Focolare Movement

The Social Dimension of the Paschal Mystery

Apr 9, 2017

Father Pasquale Foresi (1929-2015), theologian and co-founder of the Focolare Movement, leads us to contemplation of the God-Man who generates the Church through his death and Resurrection.

20170409-01In the man Jesus there is participation in the very life of the Trinity, in the social life of God. This supernatural social life, which the life of grace brings to man, never destroys his natural life. There is instead a marvelous interweaving of the two. The supernatural social life, which is grace, will give origin to and allow for a social life that is naturally perfect, sincne Chrtist will found a visible Church. […] But what is the crossing point between Christ and the Church? How do move from the spiritual presence of the humanity of Christ to the presence of Christ in humanity?
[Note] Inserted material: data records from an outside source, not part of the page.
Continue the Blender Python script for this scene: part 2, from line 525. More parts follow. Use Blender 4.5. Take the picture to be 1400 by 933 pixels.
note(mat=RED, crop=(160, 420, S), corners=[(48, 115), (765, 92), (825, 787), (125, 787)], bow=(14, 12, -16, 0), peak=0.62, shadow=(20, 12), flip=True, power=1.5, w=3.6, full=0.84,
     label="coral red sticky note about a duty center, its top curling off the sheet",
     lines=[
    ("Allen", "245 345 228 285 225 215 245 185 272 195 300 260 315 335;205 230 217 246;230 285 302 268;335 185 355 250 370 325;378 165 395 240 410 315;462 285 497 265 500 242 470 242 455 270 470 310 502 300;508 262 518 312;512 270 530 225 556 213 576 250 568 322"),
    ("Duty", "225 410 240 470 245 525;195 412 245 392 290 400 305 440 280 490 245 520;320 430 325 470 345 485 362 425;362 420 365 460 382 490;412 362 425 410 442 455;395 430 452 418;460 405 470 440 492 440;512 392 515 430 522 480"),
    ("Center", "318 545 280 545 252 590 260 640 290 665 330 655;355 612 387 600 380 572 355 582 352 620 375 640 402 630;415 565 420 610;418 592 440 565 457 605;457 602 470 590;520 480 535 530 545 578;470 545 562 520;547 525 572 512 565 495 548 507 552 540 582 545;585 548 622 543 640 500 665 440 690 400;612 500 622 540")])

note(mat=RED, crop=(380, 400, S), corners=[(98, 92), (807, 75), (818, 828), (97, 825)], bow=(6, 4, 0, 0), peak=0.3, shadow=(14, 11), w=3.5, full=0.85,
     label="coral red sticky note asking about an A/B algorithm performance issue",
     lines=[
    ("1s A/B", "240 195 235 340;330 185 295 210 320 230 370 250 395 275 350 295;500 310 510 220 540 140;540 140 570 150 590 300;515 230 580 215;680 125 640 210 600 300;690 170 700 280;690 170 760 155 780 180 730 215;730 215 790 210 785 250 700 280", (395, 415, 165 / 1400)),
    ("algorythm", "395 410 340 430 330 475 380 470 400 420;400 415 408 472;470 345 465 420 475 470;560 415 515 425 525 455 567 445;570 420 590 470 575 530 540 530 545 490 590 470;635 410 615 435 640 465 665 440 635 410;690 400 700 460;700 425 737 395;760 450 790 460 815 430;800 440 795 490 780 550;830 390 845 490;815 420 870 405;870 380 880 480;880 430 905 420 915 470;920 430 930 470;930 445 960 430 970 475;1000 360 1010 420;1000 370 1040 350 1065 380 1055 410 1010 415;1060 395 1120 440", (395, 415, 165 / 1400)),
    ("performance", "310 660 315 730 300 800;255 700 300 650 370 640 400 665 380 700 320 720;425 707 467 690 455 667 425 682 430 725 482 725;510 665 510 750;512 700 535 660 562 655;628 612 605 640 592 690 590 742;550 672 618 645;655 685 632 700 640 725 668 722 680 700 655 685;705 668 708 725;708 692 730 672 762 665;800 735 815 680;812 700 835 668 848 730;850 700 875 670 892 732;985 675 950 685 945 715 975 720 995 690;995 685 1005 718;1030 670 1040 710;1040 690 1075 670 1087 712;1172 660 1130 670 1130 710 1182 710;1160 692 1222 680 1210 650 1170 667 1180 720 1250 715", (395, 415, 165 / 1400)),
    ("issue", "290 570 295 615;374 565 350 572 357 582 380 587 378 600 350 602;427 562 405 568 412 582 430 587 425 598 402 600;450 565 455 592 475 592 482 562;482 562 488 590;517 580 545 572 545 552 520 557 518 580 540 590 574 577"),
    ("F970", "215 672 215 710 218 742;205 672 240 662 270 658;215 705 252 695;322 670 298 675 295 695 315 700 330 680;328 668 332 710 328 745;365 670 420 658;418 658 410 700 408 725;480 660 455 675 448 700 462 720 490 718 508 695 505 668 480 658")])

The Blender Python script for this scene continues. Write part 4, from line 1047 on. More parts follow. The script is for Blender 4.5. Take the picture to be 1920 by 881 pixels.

In order to understand it we must contemplate the human nature of Jesus before his death and after his Resurrection. We must meditate on his own flesh and blood which, after his exaltation, becomes life-giving. […]  Before the crucifixion, the range of action of Christ’s humanity is circumscribed by the limits of his mortal body that is liable to death; with his death and Resurrection, it becomes life-giving spirit. […] Therefore, on the glorious Easter Sunday, when the Spirit penetrates and illumines every part of Jesus’s body, the Church also receives the Holy Spirit: it becomes the Body of Christ. You could say that Christ planted a particular body and raised up [a] Mystical Body, the Church. And so the mystery of human social life re-flowers also in these marvelous events. Since Christ wished to become a member of the human community, he became its Head. To this end, by suffering on the cross, he redeems the human race, since it it spiritually enclosed in him, and also his own flesh through which he wished to work the redemption; and so it acquires certain infinite dimensions. It is spiritualized and becomes the very image of the new humanity. That body which for the man a limiting principle, for Jesus after his Resurrection, is a universalizing principle of life. […] The term “Mystical Body of Christ” and its more precise and determining meaning, refers to the Church that continues the very work of Jesus here on earth. […] Christ, the Son of God, was a true man, he was perfect man; likewise, the Mystical Body is fully human, perfectly human, besides divine. The Incarnation is daily continuing its work, until the end of the ages, in the visible Church. Pasquale Foresi From: Pasquale Foresi, Teologia della Socialità, (Rome: Città Nuova, 1963), 85.